Scripts that build scenes
——————

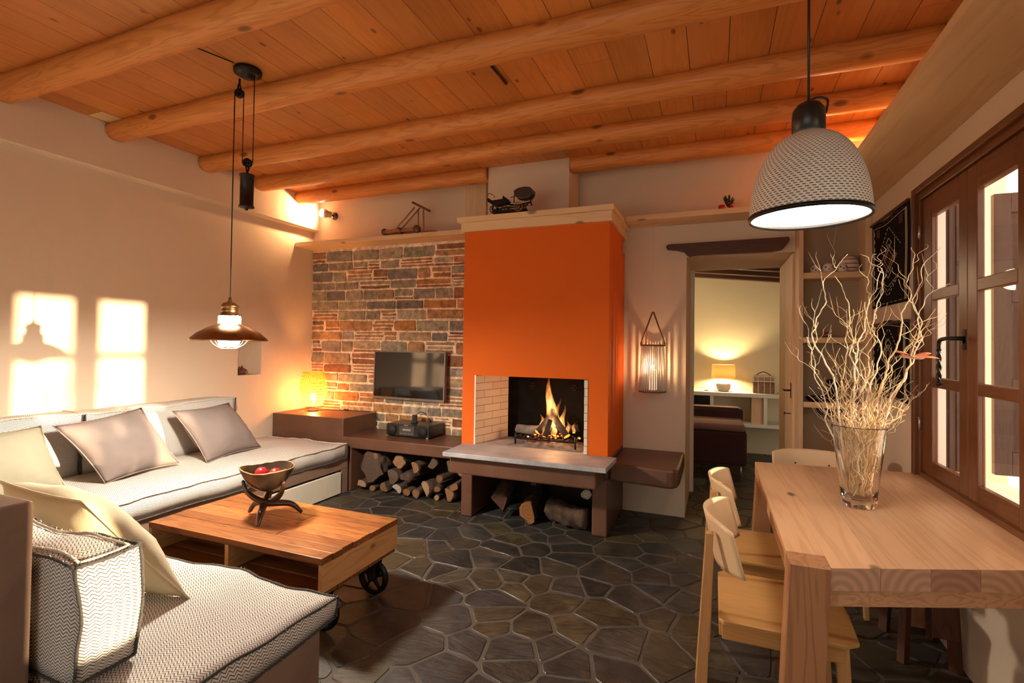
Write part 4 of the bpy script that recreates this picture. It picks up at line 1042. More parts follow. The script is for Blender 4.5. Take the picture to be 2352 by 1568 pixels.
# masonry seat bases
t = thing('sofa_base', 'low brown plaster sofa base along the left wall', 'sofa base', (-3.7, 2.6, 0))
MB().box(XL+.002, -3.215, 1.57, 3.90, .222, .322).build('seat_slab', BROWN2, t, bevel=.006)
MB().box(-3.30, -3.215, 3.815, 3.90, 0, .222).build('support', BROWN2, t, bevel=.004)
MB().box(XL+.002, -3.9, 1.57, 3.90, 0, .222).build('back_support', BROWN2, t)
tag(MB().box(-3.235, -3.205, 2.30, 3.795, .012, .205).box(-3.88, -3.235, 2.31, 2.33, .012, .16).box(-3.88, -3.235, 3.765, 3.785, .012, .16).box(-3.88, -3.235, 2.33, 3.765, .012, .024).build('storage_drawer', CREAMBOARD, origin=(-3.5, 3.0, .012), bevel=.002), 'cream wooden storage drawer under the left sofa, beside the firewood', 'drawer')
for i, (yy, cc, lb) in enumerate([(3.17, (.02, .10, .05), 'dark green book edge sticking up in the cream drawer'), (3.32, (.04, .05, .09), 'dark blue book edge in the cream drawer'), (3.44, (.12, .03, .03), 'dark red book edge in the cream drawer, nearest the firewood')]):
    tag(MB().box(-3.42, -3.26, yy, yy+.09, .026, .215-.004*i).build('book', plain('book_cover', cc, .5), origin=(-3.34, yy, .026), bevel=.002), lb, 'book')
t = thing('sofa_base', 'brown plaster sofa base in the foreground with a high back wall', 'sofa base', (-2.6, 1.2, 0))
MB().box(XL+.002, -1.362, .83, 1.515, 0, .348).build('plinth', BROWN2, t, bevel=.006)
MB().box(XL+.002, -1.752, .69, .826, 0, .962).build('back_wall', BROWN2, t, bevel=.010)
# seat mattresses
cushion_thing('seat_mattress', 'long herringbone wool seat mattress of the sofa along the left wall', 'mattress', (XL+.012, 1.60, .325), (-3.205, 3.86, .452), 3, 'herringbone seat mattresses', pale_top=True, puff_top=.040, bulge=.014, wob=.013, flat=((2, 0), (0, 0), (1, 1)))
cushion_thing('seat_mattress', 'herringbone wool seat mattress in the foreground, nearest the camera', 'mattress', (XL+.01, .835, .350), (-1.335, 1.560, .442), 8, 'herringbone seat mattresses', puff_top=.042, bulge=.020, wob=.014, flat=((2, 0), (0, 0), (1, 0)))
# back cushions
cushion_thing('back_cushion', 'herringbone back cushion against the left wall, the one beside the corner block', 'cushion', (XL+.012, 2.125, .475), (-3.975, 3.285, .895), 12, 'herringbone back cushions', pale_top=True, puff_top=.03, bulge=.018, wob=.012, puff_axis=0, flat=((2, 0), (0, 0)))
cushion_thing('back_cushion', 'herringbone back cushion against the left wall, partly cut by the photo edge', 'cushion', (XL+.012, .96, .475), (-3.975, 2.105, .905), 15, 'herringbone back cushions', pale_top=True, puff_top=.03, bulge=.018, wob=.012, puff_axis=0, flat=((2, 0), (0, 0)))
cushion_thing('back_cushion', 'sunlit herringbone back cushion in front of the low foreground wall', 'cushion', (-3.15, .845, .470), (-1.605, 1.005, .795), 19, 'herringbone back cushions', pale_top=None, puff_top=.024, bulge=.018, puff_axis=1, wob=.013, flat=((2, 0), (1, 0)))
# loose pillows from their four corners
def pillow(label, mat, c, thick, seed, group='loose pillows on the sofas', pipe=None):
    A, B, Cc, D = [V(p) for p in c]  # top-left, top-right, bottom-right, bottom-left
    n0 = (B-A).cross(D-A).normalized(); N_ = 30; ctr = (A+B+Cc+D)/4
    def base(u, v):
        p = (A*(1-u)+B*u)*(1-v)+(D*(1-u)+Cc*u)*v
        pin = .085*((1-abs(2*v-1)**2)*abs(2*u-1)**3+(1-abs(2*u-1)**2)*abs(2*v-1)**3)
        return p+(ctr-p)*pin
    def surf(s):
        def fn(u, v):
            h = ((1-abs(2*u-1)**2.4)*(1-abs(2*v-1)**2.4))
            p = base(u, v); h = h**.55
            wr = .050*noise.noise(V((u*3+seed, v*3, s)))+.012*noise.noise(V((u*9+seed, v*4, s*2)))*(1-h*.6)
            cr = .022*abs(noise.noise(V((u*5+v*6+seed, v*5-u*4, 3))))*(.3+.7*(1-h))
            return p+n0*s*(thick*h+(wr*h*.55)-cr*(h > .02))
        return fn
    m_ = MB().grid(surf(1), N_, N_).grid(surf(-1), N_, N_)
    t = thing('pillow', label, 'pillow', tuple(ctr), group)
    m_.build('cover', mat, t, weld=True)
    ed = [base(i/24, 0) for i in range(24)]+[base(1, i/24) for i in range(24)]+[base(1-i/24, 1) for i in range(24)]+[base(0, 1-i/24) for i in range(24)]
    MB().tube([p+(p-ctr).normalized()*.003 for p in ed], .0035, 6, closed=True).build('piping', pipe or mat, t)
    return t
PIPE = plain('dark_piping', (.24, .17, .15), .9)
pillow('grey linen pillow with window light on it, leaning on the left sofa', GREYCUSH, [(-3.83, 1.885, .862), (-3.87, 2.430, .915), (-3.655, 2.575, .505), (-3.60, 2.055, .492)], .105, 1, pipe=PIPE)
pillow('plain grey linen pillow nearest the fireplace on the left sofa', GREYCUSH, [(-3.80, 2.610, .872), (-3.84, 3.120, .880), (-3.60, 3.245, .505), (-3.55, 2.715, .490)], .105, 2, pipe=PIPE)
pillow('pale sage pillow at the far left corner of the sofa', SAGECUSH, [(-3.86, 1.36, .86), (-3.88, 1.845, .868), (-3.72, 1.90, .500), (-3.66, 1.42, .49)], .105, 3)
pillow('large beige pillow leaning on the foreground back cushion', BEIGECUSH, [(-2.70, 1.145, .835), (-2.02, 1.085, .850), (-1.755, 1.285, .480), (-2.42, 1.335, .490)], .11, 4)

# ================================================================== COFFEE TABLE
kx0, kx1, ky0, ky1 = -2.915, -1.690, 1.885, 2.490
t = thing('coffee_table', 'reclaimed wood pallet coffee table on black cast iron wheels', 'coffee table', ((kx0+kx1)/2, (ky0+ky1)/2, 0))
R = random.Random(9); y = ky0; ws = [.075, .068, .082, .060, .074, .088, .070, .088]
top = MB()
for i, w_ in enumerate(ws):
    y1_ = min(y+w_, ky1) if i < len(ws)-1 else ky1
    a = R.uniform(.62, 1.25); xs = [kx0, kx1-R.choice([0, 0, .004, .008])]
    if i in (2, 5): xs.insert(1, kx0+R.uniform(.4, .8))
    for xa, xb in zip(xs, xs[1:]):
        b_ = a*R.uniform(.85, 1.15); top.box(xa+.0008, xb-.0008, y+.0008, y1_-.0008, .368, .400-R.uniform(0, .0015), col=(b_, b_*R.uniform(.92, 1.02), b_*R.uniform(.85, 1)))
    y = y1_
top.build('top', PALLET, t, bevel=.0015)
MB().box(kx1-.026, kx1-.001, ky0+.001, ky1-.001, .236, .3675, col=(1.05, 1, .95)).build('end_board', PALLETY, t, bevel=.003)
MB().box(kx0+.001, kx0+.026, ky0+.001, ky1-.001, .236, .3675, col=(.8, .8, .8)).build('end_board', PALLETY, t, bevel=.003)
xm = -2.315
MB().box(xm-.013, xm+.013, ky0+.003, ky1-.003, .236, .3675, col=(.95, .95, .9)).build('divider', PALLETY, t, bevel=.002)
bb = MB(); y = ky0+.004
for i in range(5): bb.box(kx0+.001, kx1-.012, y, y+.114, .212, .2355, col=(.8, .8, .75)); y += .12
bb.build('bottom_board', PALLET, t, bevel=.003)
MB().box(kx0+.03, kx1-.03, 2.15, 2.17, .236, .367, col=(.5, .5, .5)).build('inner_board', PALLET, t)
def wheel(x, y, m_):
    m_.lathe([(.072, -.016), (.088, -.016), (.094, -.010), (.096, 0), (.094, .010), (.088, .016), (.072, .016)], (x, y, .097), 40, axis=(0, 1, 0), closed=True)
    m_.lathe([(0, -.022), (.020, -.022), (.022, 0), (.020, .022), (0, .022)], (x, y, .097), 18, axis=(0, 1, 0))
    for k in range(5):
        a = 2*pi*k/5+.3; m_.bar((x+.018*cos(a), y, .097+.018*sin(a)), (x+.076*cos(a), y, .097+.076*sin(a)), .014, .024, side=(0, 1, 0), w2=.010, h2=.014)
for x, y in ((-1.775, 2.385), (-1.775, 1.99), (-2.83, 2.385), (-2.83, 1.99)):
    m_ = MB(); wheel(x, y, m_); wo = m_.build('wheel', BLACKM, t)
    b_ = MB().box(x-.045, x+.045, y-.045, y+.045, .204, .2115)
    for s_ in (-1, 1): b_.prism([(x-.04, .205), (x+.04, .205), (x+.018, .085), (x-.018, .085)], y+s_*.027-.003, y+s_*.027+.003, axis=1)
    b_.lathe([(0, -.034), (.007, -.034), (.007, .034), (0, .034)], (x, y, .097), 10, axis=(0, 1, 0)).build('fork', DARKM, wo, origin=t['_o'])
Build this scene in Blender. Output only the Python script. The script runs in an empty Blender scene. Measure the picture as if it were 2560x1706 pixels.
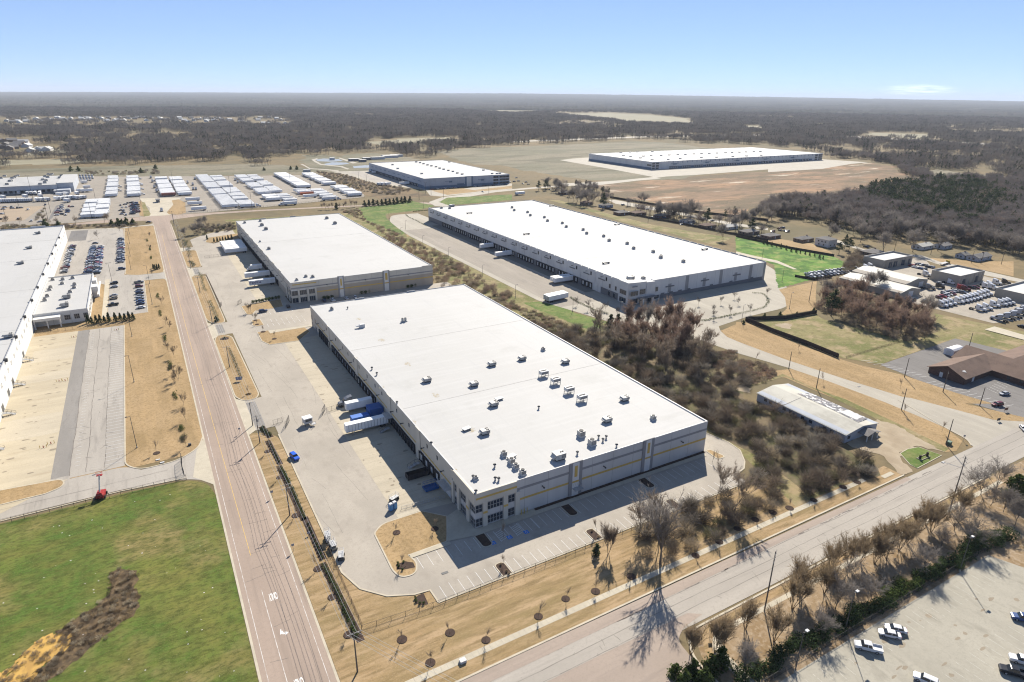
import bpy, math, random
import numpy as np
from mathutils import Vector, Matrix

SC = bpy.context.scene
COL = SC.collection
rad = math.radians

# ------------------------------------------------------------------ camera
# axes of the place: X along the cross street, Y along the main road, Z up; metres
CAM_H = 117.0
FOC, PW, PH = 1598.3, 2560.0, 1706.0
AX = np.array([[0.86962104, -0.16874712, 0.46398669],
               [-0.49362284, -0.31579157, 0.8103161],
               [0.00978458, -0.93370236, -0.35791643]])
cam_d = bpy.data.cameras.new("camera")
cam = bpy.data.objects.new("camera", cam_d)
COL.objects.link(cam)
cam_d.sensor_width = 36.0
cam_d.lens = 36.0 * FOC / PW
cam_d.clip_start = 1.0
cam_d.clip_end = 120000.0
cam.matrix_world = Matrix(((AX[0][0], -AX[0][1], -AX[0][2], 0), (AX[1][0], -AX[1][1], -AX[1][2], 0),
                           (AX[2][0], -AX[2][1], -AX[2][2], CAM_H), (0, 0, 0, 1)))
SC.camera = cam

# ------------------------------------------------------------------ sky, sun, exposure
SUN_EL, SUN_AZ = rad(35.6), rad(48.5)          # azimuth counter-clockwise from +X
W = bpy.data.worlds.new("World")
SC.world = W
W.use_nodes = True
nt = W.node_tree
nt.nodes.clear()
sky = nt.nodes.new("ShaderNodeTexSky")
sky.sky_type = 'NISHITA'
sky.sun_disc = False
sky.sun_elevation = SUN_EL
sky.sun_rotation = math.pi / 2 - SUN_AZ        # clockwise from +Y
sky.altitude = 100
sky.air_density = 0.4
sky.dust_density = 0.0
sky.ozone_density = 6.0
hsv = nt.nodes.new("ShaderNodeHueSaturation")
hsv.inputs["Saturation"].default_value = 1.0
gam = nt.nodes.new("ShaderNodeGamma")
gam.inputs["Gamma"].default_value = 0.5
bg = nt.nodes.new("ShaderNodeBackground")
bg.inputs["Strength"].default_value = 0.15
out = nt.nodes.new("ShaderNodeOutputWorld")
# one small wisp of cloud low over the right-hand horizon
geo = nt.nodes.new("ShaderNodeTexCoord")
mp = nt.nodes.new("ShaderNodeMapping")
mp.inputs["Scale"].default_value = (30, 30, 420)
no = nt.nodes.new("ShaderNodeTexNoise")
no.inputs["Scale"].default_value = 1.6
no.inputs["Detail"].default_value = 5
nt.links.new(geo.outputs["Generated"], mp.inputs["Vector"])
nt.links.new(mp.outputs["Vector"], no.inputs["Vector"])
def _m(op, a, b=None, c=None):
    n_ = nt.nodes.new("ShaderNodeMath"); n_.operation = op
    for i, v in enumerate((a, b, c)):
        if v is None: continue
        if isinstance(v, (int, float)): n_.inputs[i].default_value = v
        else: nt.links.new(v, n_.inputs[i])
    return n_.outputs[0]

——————

Your task is to transcribe exactly the lines starting at the line that contains "Build this scene" and ending at the line that contains "SC.camera = cam", both included. Leave out the pictures.

# EXERCISE RESULT:
Build this scene in Blender. Output only the Python script. The script runs in an empty Blender scene. Measure the picture as if it were 2560x1706 pixels.
import bpy, math, random
import numpy as np
from mathutils import Vector, Matrix

SC = bpy.context.scene
COL = SC.collection
rad = math.radians

# ------------------------------------------------------------------ camera
# axes of the place: X along the cross street, Y along the main road, Z up; metres
CAM_H = 117.0
FOC, PW, PH = 1598.3, 2560.0, 1706.0
AX = np.array([[0.86962104, -0.16874712, 0.46398669],
               [-0.49362284, -0.31579157, 0.8103161],
               [0.00978458, -0.93370236, -0.35791643]])
cam_d = bpy.data.cameras.new("camera")
cam = bpy.data.objects.new("camera", cam_d)
COL.objects.link(cam)
cam_d.sensor_width = 36.0
cam_d.lens = 36.0 * FOC / PW
cam_d.clip_start = 1.0
cam_d.clip_end = 120000.0
cam.matrix_world = Matrix(((AX[0][0], -AX[0][1], -AX[0][2], 0), (AX[1][0], -AX[1][1], -AX[1][2], 0),
                           (AX[2][0], -AX[2][1], -AX[2][2], CAM_H), (0, 0, 0, 1)))
SC.camera = cam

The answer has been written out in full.